If birds don’t get electrocuted by touching only one power line, why do humans get electrocuted when touching only one live wire at home?
Humans do get electrocuted touching a live wire when they are also in direct contact with the ground. In power distribution system, the ground (the literal earth ground) is part of the system. Apart from the Hot and Neutral lines where current normally flows, there is a third line called the Ground line. This ground line is connected to the power source’s neutral terminal down to the actual ground. It serves as a safety measure when there is an electrical ground fault.
In normal conditions, current flows from the Hot line to the Neutral line. When there is a ground fault, the current flows from the Hot line to the Ground line. A person touching the Hot line (bare) and in contact with the ground (either standing on the ground barefoot or touching the concrete wall) is an example of a ground fault. In this situation, the current flows from the power source to the Hot line to the person’s body to the ground line back to the power source (and vice versa because it’s AC). In other words, the person’s body becomes a load just as a washing machine does under normal power system operation.
Briefly, humans touching a bare live wire (the Hot line) do get electrocuted only when any bare part of their body is also touching the ground or anything connected to the ground that can conduct electricity. When a person has no direct contact with the neutral line or the ground, he should be safe. That is essentially what the bird situation is — they are standing on one live power line, but not touching any other power line or anything connected to the ground. Otherwise, the poor bird dies.
An argument on the bird situation
It was mentioned that birds don’t get electrocuted because they are standing at only one point of a circuit, hence the absence of potential difference. Actually, that is not entirely true. In this bird situation, the bird is not literally at only one point on a circuit. The bird has two feet and each one is on a different point. In an ideal conductor with no resistivity, this is not an issue — the feet’s contact on two points can be considered one point (or node) because there is absolutely no resistance between them.

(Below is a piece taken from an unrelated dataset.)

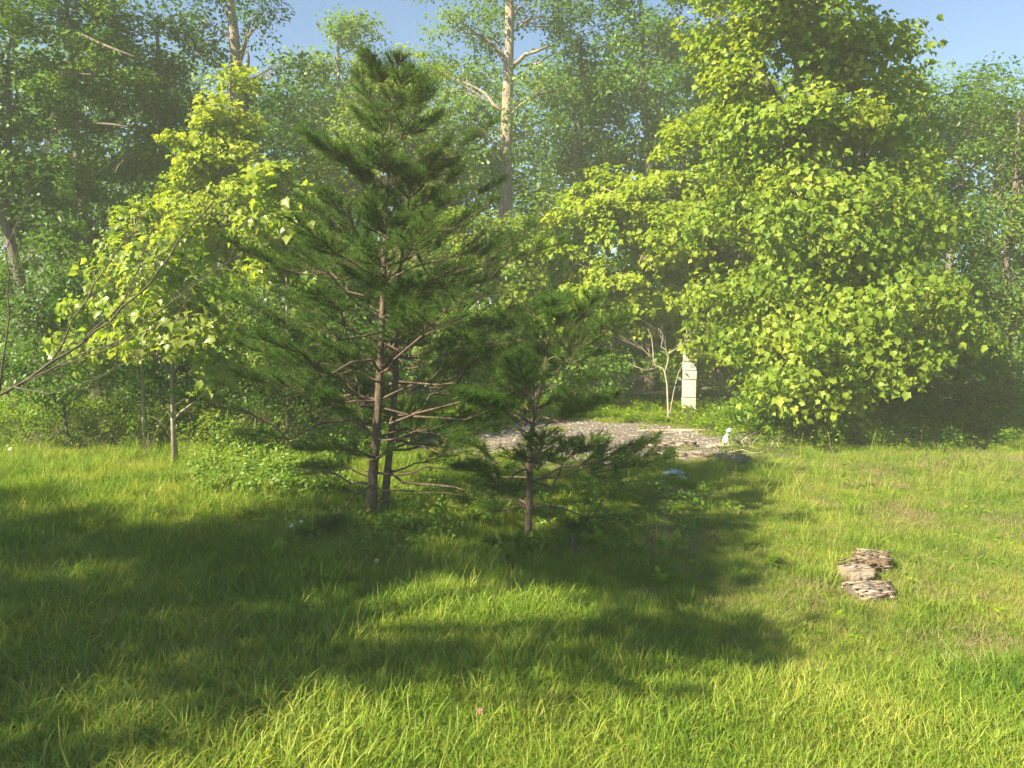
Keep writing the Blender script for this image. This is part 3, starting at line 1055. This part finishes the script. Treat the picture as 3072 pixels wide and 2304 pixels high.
# ------------------------------------------------------------------ undergrowth, ground cover
def undergrowth():
    cl, rd = [], []
    tb = Tubes()
    st = Tubes()
    for k in range(1300):
        px = rng.uniform(-100, 1150)
        Y = rng.uniform(12.3, 15.0) if px < 600 else rng.uniform(11.2, 14.5)
        b = base(px, Y)
        h = rng.uniform(.1, .85) * (.4 + .8 * (Y - 11) / 4)
        e = b + Vector((rng.normal() * .25, rng.normal() * .25, h))
        if rng.random() < .5:
            tb.add(bend(b, e, 3, .1, .2), [.006, .005, .004, .002], 4, cap=False)
        cl.append(np.array(e))
        rd.append(rng.uniform(.10, .26))
    for k in range(420):
        px = rng.uniform(2150, 3200)
        Y = rng.uniform(12.2, 17)
        b = base(px, Y)
        cl.append(np.array(b) + np.array([0, 0, rng.uniform(.03, .4)]))
        rd.append(rng.uniform(.10, .28))
    for k in range(300):
        px = rng.uniform(560, 1000)
        Y = rng.uniform(8.9, 11.5)
        b = base(px, Y)
        cl.append(np.array(b) + np.array([0, 0, rng.uniform(.05, .3)]))
        rd.append(rng.uniform(.08, .18))
    for k in range(230):
        x, y = rng.normal(-.5, 1.3), rng.uniform(6.7, 9.6)
        cl.append(np.array((x, y, gz(x, y) + rng.uniform(.03, .20))))
        rd.append(rng.uniform(.06, .16))
    a = clump_leaves(cl, rd, 30, .055, np.array([0, 14, -2.]), .8, .8)
    a[0][:, 2] = np.maximum(a[0][:, 2], .02)
    o = obj('undergrowth', leaves_mesh('undergrowth', *a[:4], T_RHOMB, a[4], M_UNDER))
    tag(o, 'low tangled leafy undergrowth along the edge of the wood', 'undergrowth', kind='stuff')
    # dry bramble stems and dead stalks
    for k in range(210):
        px = rng.uniform(-50, 1050) if k < 204 else rng.uniform(2400, 3100)
        Y = rng.uniform(11.6, 14) if px < 1100 else rng.uniform(11.8, 14)
        b = base(px, Y)
        L = rng.uniform(.3, 1.5)
        a_ = rng.uniform(0, 6.28)
        e = b + Vector((math.cos(a_) * L * .6, math.sin(a_) * L * .3, L * rng.uniform(.2, .9)))
        st.add(bend(b, e, 5, rng.uniform(-.05, .25), .15), [.005, .005, .004, .004, .003, .0015], 4, cap=False)
    o = obj('dry_stems', st.mesh('dry_stems', M_TWIG))
    tag(o, 'tangle of dry pale bramble stems in the undergrowth', 'dry stems', kind='stuff')
    o = obj('bramble_stems', tb.mesh('bramble_stems', M_TWIG))
    tag(o, 'thin green-brown stems carrying the undergrowth leaves', 'stems', kind='stuff')
    # bright creeping cover round the pillar
    cl, rd = [], []
    while len(cl) < 900:
        x, y = rng.uniform(-3.5, 6.5), rng.uniform(13.2, 19.5)
        if in_patch(x, y) < -.1 and (x < 5 or y > 14.5):
            cl.append(np.array((x, y, gz(x, y) + rng.uniform(.04, .22))))
            rd.append(rng.uniform(.10, .26))
    a = clump_leaves(cl, rd, 42, .07, np.array([1, 15, -3.]), .6, 1.0)
    a[0][:, 2] = np.maximum(a[0][:, 2], .02)
    o = obj('ground_cover', leaves_mesh('ground_cover', *a[:4], T_RHOMB, a[4], M_COVER))
    tag(o, 'bright yellow-green creeping leaves around the foot of the pillar', 'ground cover', kind='stuff')


undergrowth()

# ------------------------------------------------------------------ pillar of concrete blocks
def pillar():
    b = base(2070, 17.2)
    t = thing('block_pillar', 'pale free-standing pillar of stacked concrete blocks', 'pillar', b)
    t.rotation_euler = (0, 0, R(-12))
    mt = rough_mat('concrete_block', [(.3, (.27, .25, .22)), (.5, (.41, .385, .345)), (.75, (.54, .51, .46))], 9, .5, .9, dist=.01)
    mo = rough_mat('mortar', [(.3, (.32, .30, .27)), (.7, (.46, .44, .40))], 20, .3, .95)
    h, w = .19, .31
    import bmesh
    bm = bmesh.new()
    bmesh.ops.create_cube(bm, size=1)
    bmesh.ops.scale(bm, vec=(w, w, h), verts=bm.verts)
    bmesh.ops.bevel(bm, geom=bm.edges[:], offset=.008, segments=2, affect='EDGES')
    for v in bm.verts:
        v.co += Vector((noise.noise(v.co * 20), noise.noise(v.co * 20 + Vector((3, 3, 3))), 0)) * .003
    me = bpy.data.meshes.new('block')
    bm.to_mesh(me)
    bm.free()
    me.materials.append(mt)
    bm = bmesh.new()
    bmesh.ops.create_cube(bm, size=1)
    bmesh.ops.scale(bm, vec=(w - .02, w - .02, .012), verts=bm.verts)
    mj = bpy.data.meshes.new('mortar_joint')
    bm.to_mesh(mj)
    bm.free()
    mj.materials.append(mo)
    z = 0
    for k in range(7):
        o = obj('block', me, t)
        o.location = (random.uniform(-.008, .008), random.uniform(-.008, .008), z + h / 2)
        o.rotation_euler = (0, 0, R(random.uniform(-1.5, 1.5)) + (math.pi / 2) * (k % 4))
        z += h
        if k < 6:
            j = obj('mortar_joint', mj, t)
            j.location = (0, 0, z + .006)
            z += .012
    # vine up the top of the pillar
    v = thing('vine', 'leafy vine hanging over the top of the block pillar', 'vine', b + Vector((0, 0, z)))
    tb = Tubes()
    cl = []
    for k in range(7):
        a = Vector((random.uniform(-.2, .2), -.19, random.uniform(-.35, .02)))
        e = Vector((random.uniform(-.25, .25), -.2 - random.uniform(0, .06), random.uniform(.05, .35)))
        tb.add(bend(a, e, 5, .1, .3), .005, 5)
        cl += [np.array(a.lerp(e, q)) for q in (.3, .9)]
    obj('stem', tb.mesh('stem', M_TWIG), v)
    a = clump_leaves(cl, [.10] * len(cl), 10, .07, np.array([0, .3, 0.]))
    o = obj('leaves', leaves_mesh('leaves', *a[:4], T_LOBED, a[4], M_POPLAR), v)
    o['kind'] = 'stuff'


pillar()

# ------------------------------------------------------------------ bare shrubs and limbs
def bare(name, label, cat, lines, mat, b0, twigs=40, twl=.3, group=None, seed=1, leaves=0, trad=.004):
    random.seed(seed)
    t = thing(name, label, cat, b0, group)
    for i, (pts, r, Ys) in enumerate(lines):
        q = [at(px, py, Ys if np.isscalar(Ys) else Ys[0] + (Ys[1] - Ys[0]) * k / (len(pts) - 1)) for k, (px, py) in enumerate(pts)]
        if i == 0:
            q[0] = Vector(b0)
        sm = []
        for a, b in zip(q[:-1], q[1:]):
            sm += [a, a.lerp(b, .33), a.lerp(b, .66)]
        sm.append(q[-1])
        sm = [sm[0]] + [p + Vector((noise.noise(p * 4), noise.noise(p * 4 + Vector((7, 7, 7))), noise.noise(p * 4 + Vector((3, 1, 7))))) * .04 for p in sm[1:]]
        tb = Tubes()
        n = len(sm)
        tb.add(sm, [r * (1 - .75 * k / n) for k in range(n)], 7)
        for k in range(twigs):
            j = random.randrange(max(1, n // 4), n)
            d = (sm[min(j + 1, n - 1)] - sm[j - 1]).normalized()
            s = Vector((random.uniform(-1, 1), random.uniform(-.8, .8), random.uniform(-.3, 1))).normalized()
            e = sm[j] + (d + s * .8).normalized() * twl * random.uniform(.3, 1.2)
            ln = bend(sm[j], e, 3, 0, .25)
            tb.add(ln, [trad, trad * .8, trad * .6, trad * .3], 4, cap=False)
            for _ in range(2):
                e2 = e + ((e - sm[j]).normalized() + Vector((random.uniform(-1, 1), random.uniform(-1, 1), random.uniform(-.5, 1))) * .7).normalized() * twl * .5 * random.random()
                tb.add([ln[2], ln[2].lerp(e2, .5), e2], [trad * .6, trad * .45, trad * .25], 4, cap=False)
        obj('stem' if i == 0 else 'branch', tb.mesh('branch', mat, np.array(b0)), t)
    return t


bare('bare_shrub', 'pale crooked leafless shrub just left of the block pillar', 'shrub', [
    ([(2008, 1240), (2003, 1150), (1993, 1115), (1985, 1105), (1965, 1095), (1963, 1060), (1955, 1010), (1945, 985)], .022, 15.6),
    ([(1993, 1120), (2003, 1075), (2000, 1050), (1985, 1040), (1990, 1005), (1978, 985)], .014, 15.6),
    ([(1965, 1105), (1925, 1107), (1895, 1098)], .009, 15.6),
    ([(2003, 1065), (2040, 1040), (2060, 1020)], .009, 15.6),
    ([(1963, 1075), (1935, 1055), (1905, 1035)], .009, 15.6)],
    M_DEADWOOD, base(2008, 15.6), 5, .32, seed=4)
bare('leaning_pole', 'thin straight dead stick leaning left of the pillar', 'stick', [
    ([(2010, 1190), (2030, 1135), (2060, 1070)], .014, 15.9)], M_DEADWOOD, base(2008, 15.9) + Vector((0, 0, 0)), 2, .1, seed=5)
gb = base(-160, 8.8)
bare('leafless_tree', 'dark leafless tree arching its bare branches in from the left edge', 'tree', [
    ([(-160, 1500), (-60, 1220), (60, 1150), (200, 1060), (330, 960), (450, 850), (540, 720), (650, 590)], .022, 8.8),
    ([(40, 1160), (200, 1080), (380, 1010), (520, 900), (640, 820), (760, 740)], .010, (8.7, 8.4)),
    ([(100, 1130), (330, 1040), (520, 960), (700, 900)], .008, (8.8, 8.6)),
    ([(150, 1090), (260, 900), (330, 780), (400, 700)], .011, (8.8, 8.9)),
    ([(0, 1170), (30, 950), (20, 760), (60, 640)], .012, (8.8, 9.3)),
    ([(250, 1020), (380, 900), (430, 760), (470, 640)], .010, (8.8, 9.0)),
    ([(40, 1160), (150, 1180), (300, 1130), (450, 1060)], .009, (8.7, 8.3))],
    M_TWIGDARK, gb, 17, .5, seed=9, trad=.0028)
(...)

However, in the real world, power lines are never ideal. Aluminum, the material used in power lines and one of the best conductors, exhibits a certain amount of resistivity. Therefore, there is resistance between any two points on a power line. With a conductor’s resistance and current flowing through it, one can be sure that there is some voltage drop across. This is Ohm’s law in action. When another element (say, the bird) gets paralleled across those two points of the power line, there would be a voltage drop on the parallel network (composed of the wire and the bird). Although most of the current would flow through the near-zero-resistance wire, there would still be a certain amount of current that would flow through the high-resistance bird. (Yes, the statement that “current tends to flow through the path of least resistance” is false and misleading.)

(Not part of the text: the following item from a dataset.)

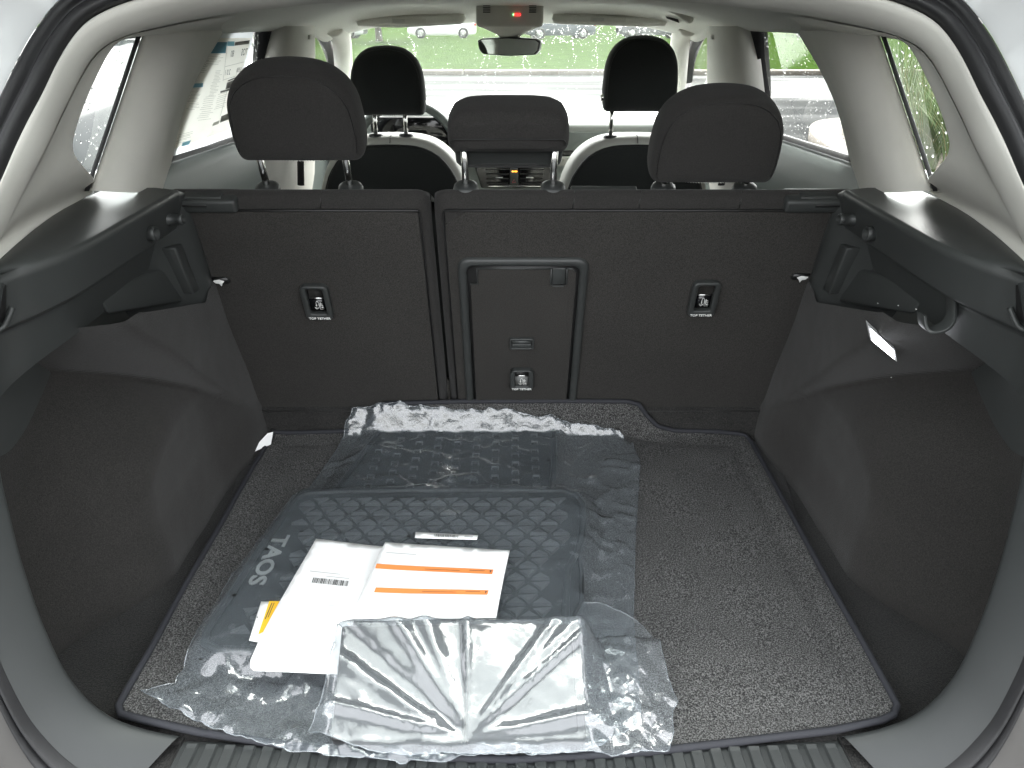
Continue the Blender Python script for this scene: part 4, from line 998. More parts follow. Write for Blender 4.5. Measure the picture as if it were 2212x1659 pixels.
for px, py in [(762, 871), (800, 867), (850, 869), (930, 880), (1020, 888), (1100, 895), (1200, 905), (1270, 914), (1340, 922), (1366, 955), (1383, 990), (1378, 1080), (1372, 1180), (1369, 1330), (1380, 1450), (1385, 1560), (1300, 1610), (1150, 1632), (900, 1640), (690, 1632), (600, 1615), (500, 1590), (400, 1545), (305, 1490), (375, 1470), (430, 1370), (490, 1270), (560, 1180), (640, 1080), (700, 1000), (745, 910)]:
    p = oz(px, py, .022)
    if p.y > 1.41:                                     # the far hem lies up against the hinge flap
        p = osurf(px, py, lambda z: 1.41 + .35 * (z - .02)); p = Vector((p.x, 1.41 + max(0, p.z - .02), 0))
    bag1.append((p.x, p.y))
b1 = ragged(bag1, .0012, .007)
V2, F2, nb = filled(b1, .0065, .33); X, Y = V2[:, 0], V2[:, 1]; ed = edge_dist(X, Y, bag1)
Z = np.maximum(plateau(X, Y, rearP, zr + .006, .07), plateau(X, Y, frontP, zf + .009, .055)); Z = np.maximum(Z, MATZ + .005)
flatc = np.clip(Z / .03, .5, 1)
Z = Z + (.060 * crease(X, Y, 3, 15, 7, 7) + .040 * crease(X, Y, 5, 24, 5, 9) + .016 * crease(X, Y, 11, 46, 6, 4)) * np.where(Z > .03, .5, 1)
# crumpled far hem, right strip and near corner
hem = (1 - sstep(.0, .06, ed)) * np.clip(sstep(1.33, 1.42, Y) + sstep(.20, .28, X) * .7 + (1 - sstep(.66, .76, Y)) * 1.1 + (1 - sstep(-.50, -.38, X)) * .8 * (1 - sstep(.7, .8, Y)), 0, 1)
Z = Z + hem * (.030 * crease(X, Y, 21, 80, 6, 2) + .034 * crease(X, Y, 23, 45, 5, 2.5))
near = (1 - sstep(.68, .80, Y)); Z = Z + near * (.060 * crease(X, Y, 31, 24, 5, 1.2) + .016 * crease(X, Y, 33, 50, 5, 1.2))
Z = Z + .022 * sstep(.05, .0, np.abs(Y - 1.40)) * sstep(-.24, -.10, X) * 0
# climb the hinge flap at the far side
cl = np.clip(Y - 1.41, 0, None); Z = Z + cl * .90; Y = np.where(Y > 1.41, 1.41 + (Y - 1.41) * .36, Y)
Z = np.where(ed < .004, np.maximum(MATZ + .004 + cl * .9, Z - .004), Z)
bag = empty('plastic_bag', (float(X.mean()), float(Y.mean()), .007)); tag(bag, 'large clear plastic bag lying flat around the rubber floor mats', 'plastic bag', 'clear plastic bags')
hang(pydata('film', [(x, y, z) for x, y, z in zip(X, Y, Z)], F2, M['film'], up=True), bag)
hang(tube('welded_edge', [Vector((X[i], Y[i], Z[i] + .0005)) for i in range(nb)], .0009, M['film2'], seg=5, closed=True), bag)
def film1_z(x, y):
    i = int(np.argmin((X - x) ** 2 + (Y - y) ** 2)); return float(Z[i])
# vent holes punched in the bag
hv, hf = [], []
for px, py in ((433, 1413), (507, 1290), (577, 1190), (652, 1150), (884, 1160), (918, 1085), (1186, 982), (948, 1032), (800, 945)):
    p = oz(px, py, .04); z = film1_z(p.x, p.y) + .0012; r = .0036
    hang(pydata('vent_hole', [(p.x + r * math.cos(a), p.y + r * .8 * math.sin(a), z) for a in np.linspace(0, 6.28, 9)[:-1]], [tuple(range(8))], M['black'], smooth=False), bag)
# bar code sticker on the bag
def sheet(name, P, z, mat, root=None, th=.0014, bump=0, d=.012, lift=None):
    poly = wpoly(P, z); v2, f2, _ = filled(poly, d, .2)
    vv = [(x, y, (lift(x, y) if lift else z) + bump * mnoise.noise(Vector((x * 12, y * 12, 5)))) for x, y in v2]
    o = pydata(name, vv, f2, mat, None, solid=th, off=-1, up=True); 
    if root is not None: hang(o, root)
    return o
def on_sheet(name, quad, fn, mat, root):
    """printed bars: list of 4-corner pixel quads laid on the sheet surface fn(x, y)"""
    V, Fc = [], []
    for q in quad:
        b0 = len(V)
        for (a, b_) in q:
            p = oz(a, b_, fn[1]); V.append((p.x, p.y, fn[0](p.x, p.y)))
        Fc.append((b0, b0 + 1, b0 + 2, b0 + 3))
    o = hang(pydata(name, V, Fc, mat, smooth=False), root)
    if name in ('print_line', 'barcode'): o['kind'] = 'stuff'
    return o
def bilin(c, u, v):
    (a, b_, d_, e) = [Vector(q) for q in c]; return tuple((a.lerp(b_, u)).lerp(e.lerp(d_, u), v))
def bars(c, n, seed):
    rs = random.Random(seed); out = []; u = 0
    while u < 1:
        w = rs.choice((.008, .008, .016, .022)) * 38 / n; out.append([bilin(c, u, 0), bilin(c, min(1, u + w), 0), bilin(c, min(1, u + w), 1), bilin(c, u, 1)]); u += w + rs.choice((.010, .012, .02)) * 38 / n
    return out
bz = .047
bl = [(898, 1149), (1033, 1156), (1030, 1166), (896, 1162)]
st_lift = lambda x, y: bz
sticker = empty('barcode_sticker', oz(965, 1158, bz)); tag(sticker, 'narrow white bar code sticker on the clear bag above the papers', 'sticker')
sheet('label', bl, bz, M['paper'], sticker, .0004)
on_sheet('barcode', bars([(938, 1154), (990, 1156.5), (989, 1162), (937, 1160)], 26, 4), (lambda x, y: bz + .0006, bz), M['ink'], sticker)
on_sheet('print_line', [[(1004, 1158), (1022, 1159), (1021, 1162), (1003, 1161)]], (lambda x, y: bz + .0006, bz), M['inklight'], sticker)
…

All those things considered, how do birds survive? That is because the amount of current that flows from one bird’s foot to another is too small (and I mean really, really small) to cause harm or even be felt. The current through the bird is too small because the voltage across the bird is also too small. The voltage across it is too small because the resistance of the power line is also too small.
In other words, even though the bird’s two feet are a couple of centimeters apart, the cable’s resistance between those two contacts would be too negligible to acquire a significant voltage drop to shock the parallel-connected bird.
[A]